Many years ago, I recall reading an article in a news magazine that traced the steps of a killer and his victim, who were strangers to each other, in the hours leading up to their fatal encounter.
Countdown style.
The victim was a clerk in a convenience store. As the story followed the killer toward the time and place, the author inserted a neat little sentence that went something like this:
"The stars were coming into line."
There are times in life when it really seems to be that random, even ironic. A person walks into a convenience store, thinking about how to make a healthier choice for a snack or a drink, and finds himself in the middle of a robbery and gets shot, for instance — or perhaps a typically meek person is thrust, by circumstance or fate or what have you, into a situation in which he/she has no choice but to act heroically.

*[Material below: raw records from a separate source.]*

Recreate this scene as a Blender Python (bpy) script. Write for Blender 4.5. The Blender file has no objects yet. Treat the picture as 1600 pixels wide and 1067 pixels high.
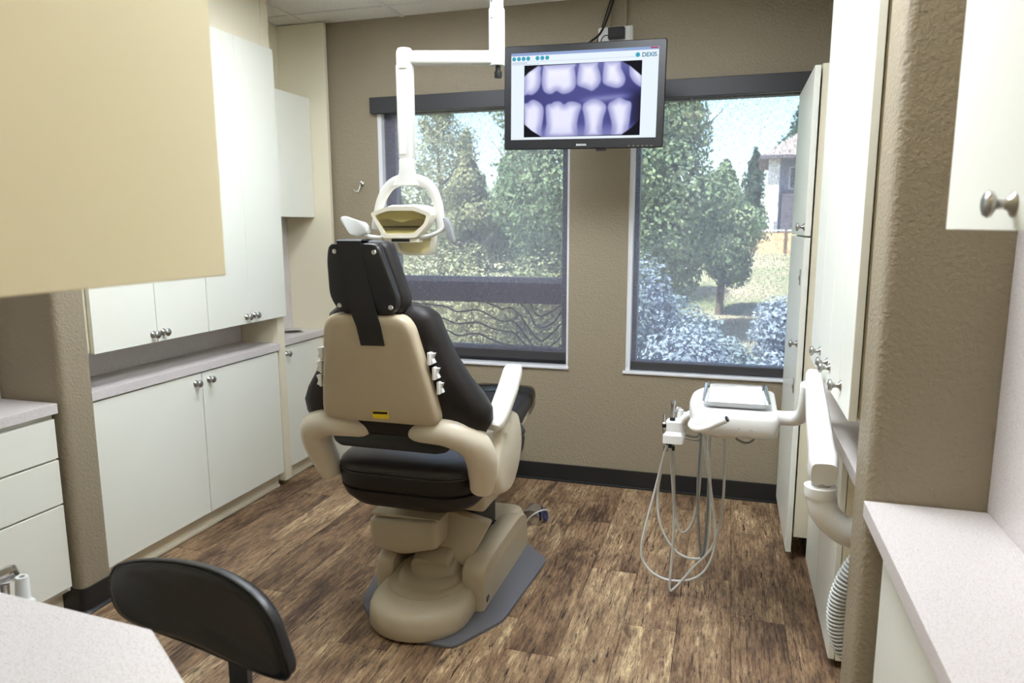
import bpy, bmesh, math, random
from mathutils import Vector, Matrix
random.seed(7)
PI = math.pi
SC = bpy.context.scene
COL = SC.collection

# ------------------------------------------------------------------ camera
cam_d = bpy.data.cameras.new('camera'); cam = bpy.data.objects.new('camera', cam_d); COL.objects.link(cam)
yaw, pit, rol = -0.29524, -0.159698, -0.002596
fw = Vector((math.sin(yaw)*math.cos(pit), math.cos(yaw)*math.cos(pit), math.sin(pit)))
rt = Vector((math.cos(yaw), -math.sin(yaw), 0)); up = rt.cross(fw)
r2 = rt*math.cos(rol)+up*math.sin(rol); u2 = up*math.cos(rol)-rt*math.sin(rol)
M4 = Matrix((r2, u2, -fw)).transposed().to_4x4(); M4.translation = (0, 0, 1.525)
cam.matrix_world = M4
cam_d.sensor_width = 36; cam_d.lens = 1114.84*36/1600; cam_d.clip_start = 0.02; cam_d.clip_end = 400
cam_d.dof.use_dof = True; cam_d.dof.focus_distance = 2.7; cam_d.dof.aperture_fstop = 4.2
SC.camera = cam

# ------------------------------------------------------------------ sky, sun, exposure
w = bpy.data.worlds.new('sky'); SC.world = w; w.use_nodes = True
nt = w.node_tree; bg = nt.nodes['Background']
sky = nt.nodes.new('ShaderNodeTexSky'); sky.sky_type = 'NISHITA'; sky.sun_disc = False
sky.sun_elevation = math.radians(48); sky.sun_rotation = math.radians(200); sky.dust_density = 1.5; sky.air_density = 1.0
nt.links.new(sky.outputs[0], bg.inputs[0]); bg.inputs[1].default_value = 0.8
sun_d = bpy.data.lights.new('sun', 'SUN'); sun_d.energy = 30; sun_d.angle = math.radians(0.6); sun_d.color = (1, .95, .86)
sun = bpy.data.objects.new('sun', sun_d); COL.objects.link(sun)
sun.rotation_euler = Vector((0.45, 0.55, -1.15)).to_track_quat('-Z', 'Y').to_euler()
sun.location = (-6, -10, 14)
TROFFER_POWER = 31.0
vs = SC.view_settings
vs.view_transform = 'Standard'; vs.look = 'None'; vs.gamma = 1.0; vs.use_curve_mapping = False; vs.exposure = 0.15

# ------------------------------------------------------------------ helpers
ORG = {}                      # world origin of every object (all built without rotation unless placed)
def tag(o, label=None, cat=None, group=None, kind=None):
    if label: o['label'] = label
    if cat: o['category'] = cat
    if group: o['group'] = group
    if kind: o['kind'] = kind
    return o
def thing(name, loc, label, cat, group=None):
    o = bpy.data.objects.new(name, None); COL.objects.link(o); o.location = loc; o.empty_display_size = .05
    ORG[o.name] = Vector(loc); return tag(o, label, cat, group)
def obj(name, bm, m, parent=None, smooth=None, loc=None):
    """one mesh object; geometry is given in world coordinates"""
    bmesh.ops.recalc_face_normals(bm, faces=bm.faces[:])
    me = bpy.data.meshes.new(name)
    base = ORG[parent.name] if parent else (Vector(loc) if loc else Vector((0, 0, 0)))
    bmesh.ops.translate(bm, vec=-base, verts=bm.verts[:])
    bm.to_mesh(me); bm.free()
    me.materials.append(m)
    o = bpy.data.objects.new(name, me); COL.objects.link(o)
    if parent: o.parent = parent
    else: o.location = base
    ORG[o.name] = base.copy()
    if smooth is not None:
        for p in me.polygons: p.use_smooth = True
        me.set_sharp_from_angle(angle=math.radians(smooth))
    return o
def inst(name, me, parent, wloc, rot=None):
    """a piece that shares mesh data, placed at a world position under parent"""
    o = bpy.data.objects.new(name, me); COL.objects.link(o)
    if parent: o.parent = parent; o.location = Vector(wloc)-ORG[parent.name]
    else: o.location = wloc
    if rot: o.rotation_euler = rot
    ORG[o.name] = Vector(wloc); return o
def B(): return bmesh.new()
def box(bm, x0, y0, z0, x1, y1, z1, bev=0, seg=2):
    vs_ = [bm.verts.new((x, y, z)) for x in (x0, x1) for y in (y0, y1) for z in (z0, z1)]
    fs = [bm.faces.new([vs_[i] for i in f]) for f in ((0,1,3,2),(4,6,7,5),(0,4,5,1),(2,3,7,6),(0,2,6,4),(1,5,7,3))]
    if bev:
        es = list({e for f in fs for e in f.edges})
        bmesh.ops.bevel(bm, geom=es, offset=bev, segments=seg, profile=.5, affect='EDGES')
    return bm
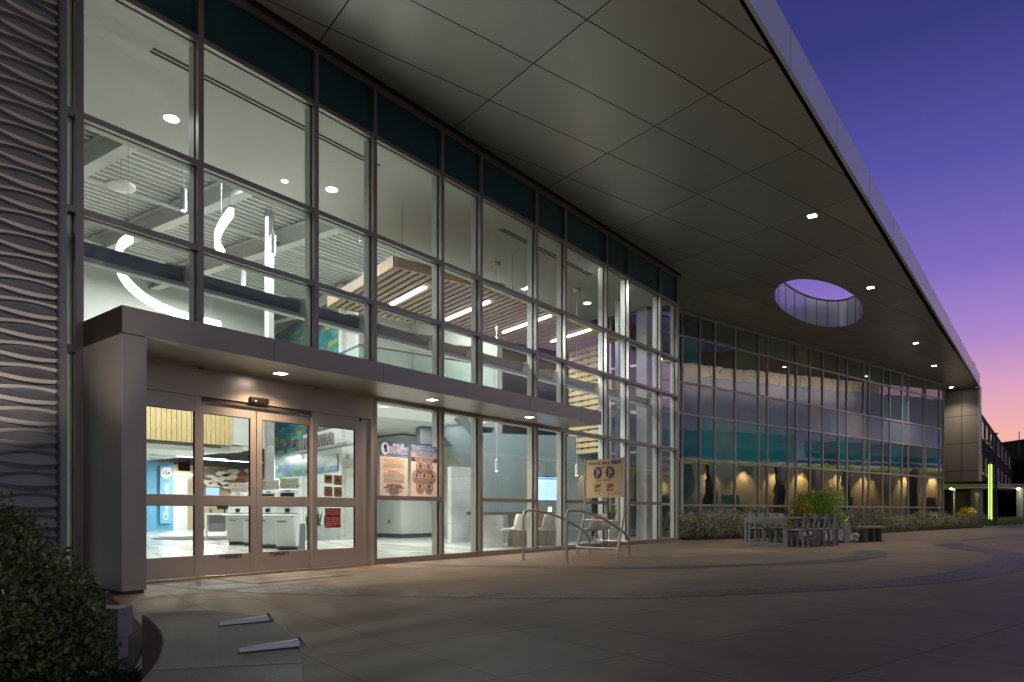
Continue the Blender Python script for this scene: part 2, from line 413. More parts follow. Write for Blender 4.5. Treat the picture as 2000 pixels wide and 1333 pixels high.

And, of course, we really don't have to look beyond the headlines in the daily paper for examples of people who had to react when someone in their midst — in a mall or on a school campus — started shooting.
That kind of thing has been happening in America a lot longer than you probably think. Thirty years ago this summer,
a man killed 21 people and injured 19 more at a McDonald's in California.
Surely, we have all, at one time or another, contemplated the apparent randomness of life. If something bad is prevented or avoided, it affects not only those who are there but also other things and people in the future.
Hasn't that very
"what–if" theme shown up at the movies many times?
"Schindler's List" told the story of how about a thousand people were physically saved from death during the Holocaust — and from them were born thousands more, the generations that were saved. The initial generation that was saved multiplied by all the generations that came to be.
"Towards Zero," which was published 70 years ago this month, was kind of like that. Not nearly as dramatic as
"Schindler's List," of course, but it kind of explored that
"what–if" theme.
In
"Towards Zero," Christie showed how she felt about suicide by using suicide as a plot device. In this case, a character attempted to commit suicide and was foiled. It was one of a series of apparently unrelated events that took the reader to a zero point, a murder.
Christie once told an interviewer that her philosophy about life was
"any moment before the end might be the important one."
And that, I think, tells the reader everything he/she might want to know before starting to read
"Towards Zero."
Along with the fact that the murder occurs comparatively late in
"Towards Zero," which put off some readers. Some reviewers, too.
That could be part of the reason why, although it is written as well as others that were written in the 1940s, it has never been as popular.
Maurice Richardson of
The Observer liked that element. The murder had
"a deliciously prolonged and elaborate build–up," he wrote, "urbane and cosy like a good cigar and red leather slippers."
He noted the absence of Hercule Poirot, Christie's far more popular detective, and noted that it
"might well have been a Poirot case," which could be another reason why
"Towards Zero" never got the recognition it deserved. "Towards Zero" was the last appearance of Superintendent Battle, one of Christie's lesser sleuths.
Battle always struck me as being an early 20th–century version of TV's Columbo. I never got the impression that Battle was disheveled, but he
did show remarkable good sense, which he managed to keep hidden most of the time, and he depended a lot on
appearing to be stupid. It gave his adversaries a false sense of security.
Who knows? Maybe Columbo got that from Battle.